### WHAT IS ASKED
Bring together all lines of the material below that contain the string "build".

━━━━━━━━

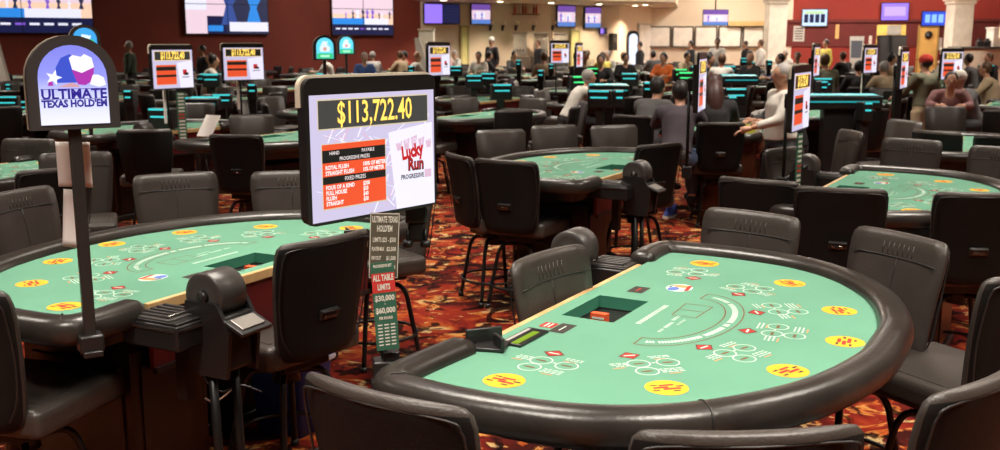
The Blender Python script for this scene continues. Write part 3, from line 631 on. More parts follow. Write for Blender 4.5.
# ------------------------------------------------------------------ stools
def make_back(lod):
    q = MB(); zs = [.548, .554, .57, .60, .65, .73, .84, .94, 1.0, 1.03, 1.045, 1.05] if lod else [.55, .58, .80, 1.02, 1.05]
    rg = []; n = 9 if lod else 4
    for z in zs:
        v = (z - .455) / .595; w = .185 + .055 * min(1, v * 1.25) ** .8
        rt = .045 if lod else .03
        if z > 1.05 - rt: k = (z - 1.05 + rt) / rt; w -= rt * .8 * (1 - math.sqrt(max(0, 1 - k * k)))
        if z < .548 + .07: k = 1 - (z - .548) / .07; w -= .07 * (1 - math.sqrt(max(0, 1 - k * k)))
        th = .036 * (1 - .35 * v)
        if z > 1.035: th *= .72
        if z > 1.049: th *= .6
        if z < .556: th *= .6
        y0 = -.205 - .13 * (z - .455) - .04 * max(0, v - .6)
        def cy(x): return .035 * (x / .24) ** 2
        ring = []
        for k in range(n): x = -w + 2 * w * k / (n - 1); e = 1 - abs(2 * k / (n - 1) - 1) ** 6; ring.append(Vector((x, y0 + cy(x) + th * (.35 + .65 * e), z)))
        for k in range(n): x = w - 2 * w * k / (n - 1); e = 1 - abs(2 * k / (n - 1) - 1) ** 6; ring.append(Vector((x, y0 + cy(x) - th * (.35 + .65 * e), z)))
        rg.append(ring)
    q.rings(rg, LEATHER); bi = q.mi(LEATHERB)
    for f in q.bm.faces:
        c = f.calc_center_median()
        if len(f.verts) == 4 and c.y < -.205 - .13 * (c.z - .455) - .04 * max(0, (c.z - .455) / .595 - .6) + .035 * (c.x / .24) ** 2 - .012 and c.z < 1.025: f.material_index = bi
    if lod:
        def F_(x, z, s=1):
            v = (z - .455) / .595; return Vector((x, -.205 - .13 * (z - .455) - .04 * max(0, v - .6) + .035 * (x / .24) ** 2 + s * .036 * (1 - .35 * v), z))
        q.tube([F_(-.215 + .43 * k / 8, .955, 1.02) for k in range(9)], .0028, PIPING, seg=5)
        q.tube([F_(0, .955 - .33 * k / 6, 1.02) for k in range(7)], .002, PIPING, seg=5)
        for k in range(7): x = -.075 + k * .025; q.tube([F_(x, .962, 1.0), F_(x + .003, .985, 1.05), F_(x, 1.012, 1.0)], .0022, LEATHER, seg=5)   # gathered pleats of the head band
        def B_(x, z): 
            p = F_(x, z, -1.0); return p
        lp = [B_(-.175, .60), B_(-.212, .68), B_(-.228, .82), B_(-.229, .96), B_(-.222, 1.0), B_(-.195, 1.022), B_(0, 1.026), B_(.195, 1.022), B_(.222, 1.0), B_(.229, .96), B_(.228, .82), B_(.212, .68), B_(.175, .60)]
        q.tube(catmull(lp, 4), .0032, PIPING, seg=5)
    return q
def make_chair(lod):
    t = thing('gaming_stool', 'x', 'chair')
    bk = make_back(lod).build('backrest', t)
    q = MB().box((0, .045, .575), (.50, .49, .105), LEATHER, bev=.035 if lod else .02, seg=4 if lod else 1)
    if lod: q.tube([Vector((x, y + .045, .60)) for x, y in rrect(.246, .241, .05, 4)], .003, PIPING, seg=5, closed=True); q.box((0, .05, .6275), (.40, .38, .004), SEATM, bev=.0015)
    q.build('seat', t)
    if lod:
        q = MB().box((0, 0, 0), (.100, .014, .046), BLKP, bev=.010, seg=3).box((0, -.010, .016), (.092, .022, .008), BLKP, bev=.003).box((0, -.009, -.006), (.056, .006, .013), CHROME, bev=.002)
        q.build('handle', bk, loc=(0, -.276, .735), rot=(R(7), 0, 0))
        MB().box((0, -.02, .50), (.24, .24, .05), BLKM, bev=.01).lathe([(.0, .40), (.06, .40), (.05, .49), (0, .49)], BLKM).build('swivel_hub', t)
        for k in range(4):
            a = PI / 4 + k * PI / 2; c, s = math.cos(a), math.sin(a)
            leg = catmull([(c * .04, s * .04, .44), (c * .13, s * .13, .445), (c * .175, s * .175, .40), (c * .20, s * .20, .30), (c * .255, s * .255, .02)], 4)
            MB().tube(leg, .014, BLKM).lathe([(.0, 0), (.02, 0), (.018, .03), (0, .03)], BLKP, (c * .257, s * .257, 0), seg=10).build('leg', t)
        MB().tube([Vector((.235 * math.cos(a), .235 * math.sin(a), .16)) for a in [2 * PI * k / 24 for k in range(24)]], .009, BLKM, seg=6, closed=True).build('foot_ring', t)
    else:
        q = MB().box((0, 0, .49), (.22, .22, .06), BLKM)
        for k in range(4):
            a = PI / 4 + k * PI / 2; c, s = math.cos(a), math.sin(a); q.tube([(c * .05, s * .05, .45), (c * .18, s * .18, .40), (c * .255, s * .255, 0)], .016, BLKM, seg=4)
        q.build('legs', t)
    return t
CHN = make_chair(True); CHF = make_chair(False)
def stool(x, y, deg, label, far=False, group=None):
    """x, y: middle of the back's top edge; deg: the way the sitter faces"""
    c = copy_tree(CHF if far else CHN); a = R(deg - 90)
    bx, by = 0, -.296; c.location = (x - (bx * math.cos(a) - by * math.sin(a)), y - (bx * math.sin(a) + by * math.cos(a)), 0); c.rotation_euler = (0, 0, a)
    c['label'] = label
    if group: c['group'] = group
    return c
#@@PART3

# ------------------------------------------------------------------ the tables one can single out
T1 = (.691, 3.255, -119.8); T2 = (-1.408, 4.351, 62.6); T3 = (.55, 7.68, 61); T4 = (2.559, 6.184, -120.5)
T5 = (-3.75, 6.9, -120); T6 = (-3.95, 11.0, 60); T7 = (-2.0, 9.9, -120); T8 = (4.4, 9.1, -120); T14 = (2.55, 11.1, 60)
NEAR = [(T1, 'large green felt card table in the foreground right, with a black padded rail', 0), (T2, 'green felt card table at the left behind the arched sign pole', 0),
        (T3, 'green felt card table in the middle, right behind the jackpot display', 0), (T4, 'green felt card table at the right edge just beyond the front table', 0),
        (T5, 'card table at the far left edge, only its rail corner showing', 0), (T6, 'card table behind the left arched sign, with a small jackpot display over it', 1),
        (T7, 'card table left of the big jackpot display, partly behind it', 1), (T8, 'card table at the right edge in front of the man in the white cap', 1), (T14, 'card table with chip stacks where the grey-haired dealer works', 1)]
for (x, y, a), lb, far in NEAR: t_ = place_table(x, y, a, lb, bool(far))
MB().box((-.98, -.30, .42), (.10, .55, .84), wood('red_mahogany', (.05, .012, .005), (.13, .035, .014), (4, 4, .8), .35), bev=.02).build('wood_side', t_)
place_shuf(*T1, 'drum card shuffler at the far end of the front table, behind the grey stool')
place_shuf(*T2, 'drum card shuffler beside the left table, next to the big dark stool back')
place_shuf(*T3, 'drum card shuffler at the near end of the middle table')
place_shuf(*T4, 'drum card shuffler beside the right table, next to the slim rotated display')
place_shuf(*T6, 'drum card shuffler left of the small display post at the second left table')
CH = [('C1', -2.53, 5.15, -17, 'stool front at the left edge behind the left table, under the paper sheets'),
 ('C2', -1.92, 5.85, -63, 'stool facing us beyond the left table, just right of the sign pole'),
 ('C3', -1.25, 5.96, -80, 'stool facing us beyond the left table, half hidden by the big jackpot display'),
 ('C4', -3.76, 8.02, -100, 'grey-brown stool front by the left edge, upper one behind the curved rail'),
 ('C5', -2.72, 6.1, 140, 'stool back with a pale top edge at the left, left of the hanging sheets'),
 ('C6', -3.17, 8.9, 100, 'dark stool back leaning at an angle, right of the arched sign'),
 ('C6b', -2.98, 7.0, -70, 'stool mostly hidden behind the hanging paper sheets'),
 ('C7', -2.23, 8.38, 81, 'dark stool back with a pale handle plate left of the big jackpot display'),
 ('C8', -.67, 3.87, 142, 'large dark stool back with a chrome handle in front of the left table'),
 ('C9', -1.76, 3.04, 74, 'dark stool at the left edge with its seat tucked to the left table'),
 ('C10', -.275, 2.09, 57, 'big stool back at the bottom, left of the front table'),
 ('C11', .155, 3.58, -37, 'grey stool on the dealer side of the front table, by the open carpet'),
 ('C12', .02, 6.52, 61, 'dark stool back with a handle slot at the near side of the middle table'),
 ('C13', -.31, 6.85, 25, 'dark stool seen sideways, just left of the handled back at the middle table'),
 ('C14', -.01, 8.87, -65, 'stool facing us beyond the middle table, leftmost of three'),
 ('C15', .49, 9.37, -66, 'stool facing us beyond the middle table, middle one of three'),
 ('C16', 1.05, 9.37, -70, 'stool facing us beyond the middle table, rightmost of three'),
 ('C17', 1.24, 7.6, 125, 'stool back at the right end of the middle table, left of the blue shoe'),
 ('C18', 2.15, 9.70, 90, 'stool back with a pale handle carrying the long-haired person'),
 ('C19', 1.16, 4.48, -133, 'stool facing us just behind the front table, middle of the photo'),
 ('C20', 1.44, 5.58, 55, 'dark stool back directly behind the grey one at the front table'),
 ('C21', 2.05, 7.3, -50, 'grey stool front left of the slim rotated display post'),
 ('C22', 1.80, 5.23, 70, 'dark stool back with a chrome handle at the near side of the right table'),
 ('C23', 3.31, 7.98, -135, 'grey stool facing us beyond the right table, in the open'),
 ('C24', 3.80, 8.75, 35, 'dark stool back directly behind the grey one beyond the right table'),
 ('C25', 2.48, 5.06, 84, 'dark stool back with a handle plate at the right edge behind the leather-fronted stool'),
 ('C26', 4.19, 8.3, 60, 'dark stool back at the right edge above the right table'),
 ('C27', 3.72, 7.35, -139, 'grey stool front at the right edge beyond the right table'),
 ('C28', 1.63, 3.94, -155, 'tall leather stool facing left at the right side of the front table'),
 ('C29', 1.80, 3.25, 118, 'dark stool at the right edge whose seat reaches toward the front table'),
 ('C30', 1.13, 2.19, 129, 'big stool back in the bottom right corner'),
 ('C31', .50, 1.86, 94, 'pale curved stool top at the bottom edge, right of centre'),
 ('C32', -.47, 5.75, 215, 'dark stool under the big jackpot display, its curved leg on the carpet'),
 ('C35', 3.1, 8.75, 185, 'dark stool with a flat seat turned left, on the open carpet behind the right table'),
 ('C36', -3.05, 12.9, 20, 'dark stool seen from its side above the left end of the jackpot display'),
 ('C37', -2.68, 10.78, -66, 'grey stool front beyond the table left of the big jackpot display'),
 ('C39', -3.9, 12.9, -80, 'stool facing us behind the left small jackpot display'),
 ('C40', -4.9, 12.1, -50, 'grey stool front right behind the arched sign top'),
 ('C41', 5.40, 12.2, -100, 'grey stool front below the right jackpot display post'),
 ('C42', 5.85, 11.6, 80, 'dark stool back at the right edge below the white cap'),
 ('C43', 4.05, 9.95, 200, 'small grey stool turned left beside the tan trousers'),
 ('C44', 1.40, 10.68, 60, 'dark stool back carrying the person in the grey jacket')]
for c, x, y, a, lb in CH: stool(x, y, a, lb[0] + lb[1:], far=(y > 8.5 and c not in ('C18', 'C35', 'C44')))
MANUAL = [(x, y) for _, x, y, _, _ in CH]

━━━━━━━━

### SOLVED PROBLEM
    bk = make_back(lod).build('backrest', t)
    q.build('seat', t)
        q.build('handle', bk, loc=(0, -.276, .735), rot=(R(7), 0, 0))
        MB().box((0, -.02, .50), (.24, .24, .05), BLKM, bev=.01).lathe([(.0, .40), (.06, .40), (.05, .49), (0, .49)], BLKM).build('swivel_hub', t)
            MB().tube(leg, .014, BLKM).lathe([(.0, 0), (.02, 0), (.018, .03), (0, .03)], BLKP, (c * .257, s * .257, 0), seg=10).build('leg', t)
        MB().tube([Vector((.235 * math.cos(a), .235 * math.sin(a), .16)) for a in [2 * PI * k / 24 for k in range(24)]], .009, BLKM, seg=6, closed=True).build('foot_ring', t)
        q.build('legs', t)
MB().box((-.98, -.30, .42), (.10, .55, .84), wood('red_mahogany', (.05, .012, .005), (.13, .035, .014), (4, 4, .8), .35), bev=.02).build('wood_side', t_)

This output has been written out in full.